Речка повела нас на северо-восток. По своему характеру она не отличалась от той, по которой мы поднимались на водораздел. По существу, это был хотя и значительно мощнее, но такой же сезонный горный поток, бурный в период таяния снега, мелеющий по мере исчезновения снежных запасов и, наконец, к осени пересыхающий или превращающийся в небольшой ручей.
Причудливые складки образовывали необычайно эффектные скалы.
Необычайно интересными были обрывы берегов. Спокойное залегание красноцветных песчаников, характерных для западной части Земли, кончилось. Их заменили известняки и другие породы. Причудливые складки образовывали необычайно эффектные скалы. Рядом с ними лежало беспорядочное месиво, где отличить одну породу от другой было почти невозможно. Здесь складки были раздроблены, а сами породы искромсаны и перетерты.
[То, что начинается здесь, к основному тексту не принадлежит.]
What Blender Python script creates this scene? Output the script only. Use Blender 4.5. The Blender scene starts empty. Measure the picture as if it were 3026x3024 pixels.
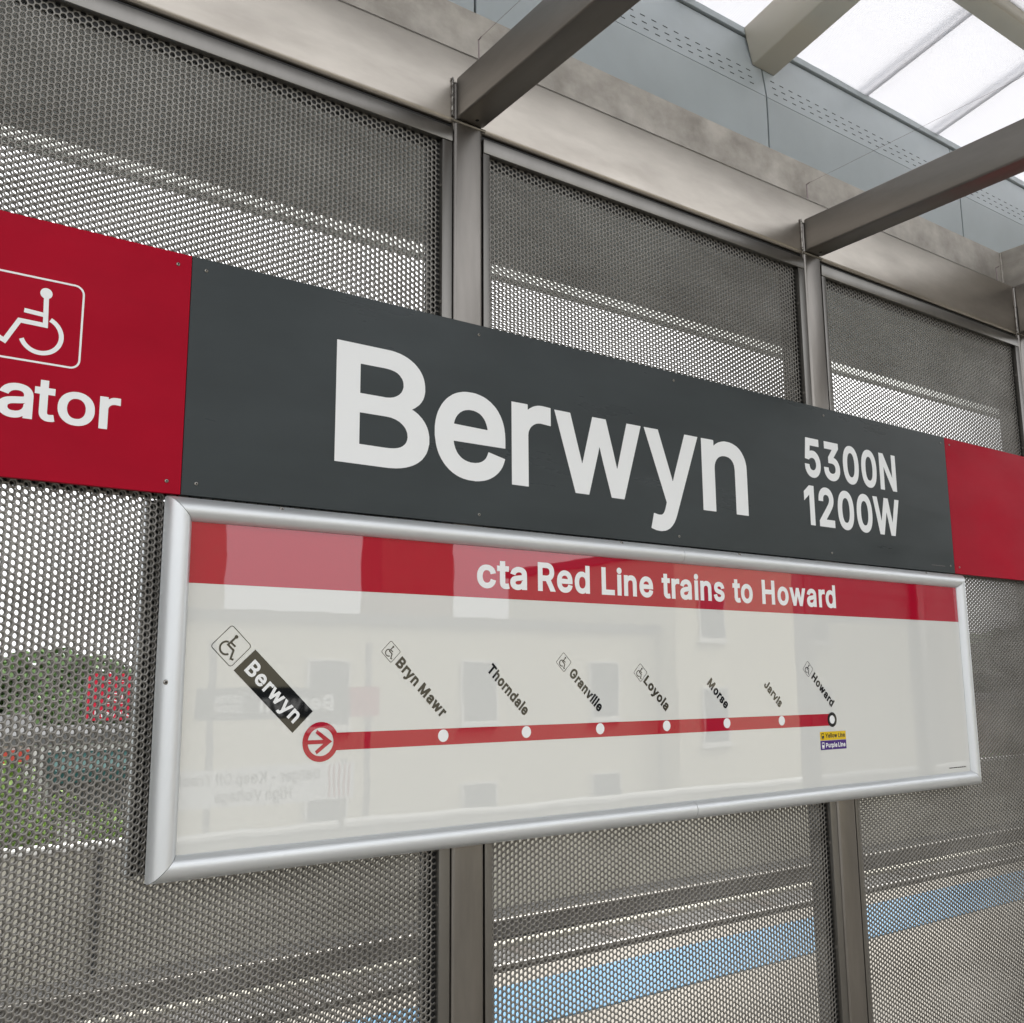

Все это говорило о каких-то мощных геологических процессах, некогда протекавших здесь.
Русло речки, постепенно расширяясь, достигло 100 метров. Снег лежал плотным слоем. Путь был хорош, и мы, довольные, шли вперед, любуясь редкостными по сложению скалами. Но вдруг русло, приняв справа большой приток, сузилось сразу до 20 метров, а скалистые берега поднялись еще выше.
Мы невольно остановились перед этими мрачными воротами.
Мы невольно остановились перед этими мрачными воротами. Темная, почти черная 80-метровая скала нависла над ущельем. Наверху с нее свешивался многометровый снежный козырек. Как затаившийся, готовый к прыжку огромный хищник, скала охраняла вход в ущелье. Казалось, что многие тысячелетия она поджидала жертву и каждое мгновение была готова сбросить сотни тысяч тонн камня и тысячи тонн снега на первого смельчака, попытавшегося проникнуть в глубь дикого прохода. Мертвая тишина, царившая вокруг, еще больше усиливала тягостное впечатление.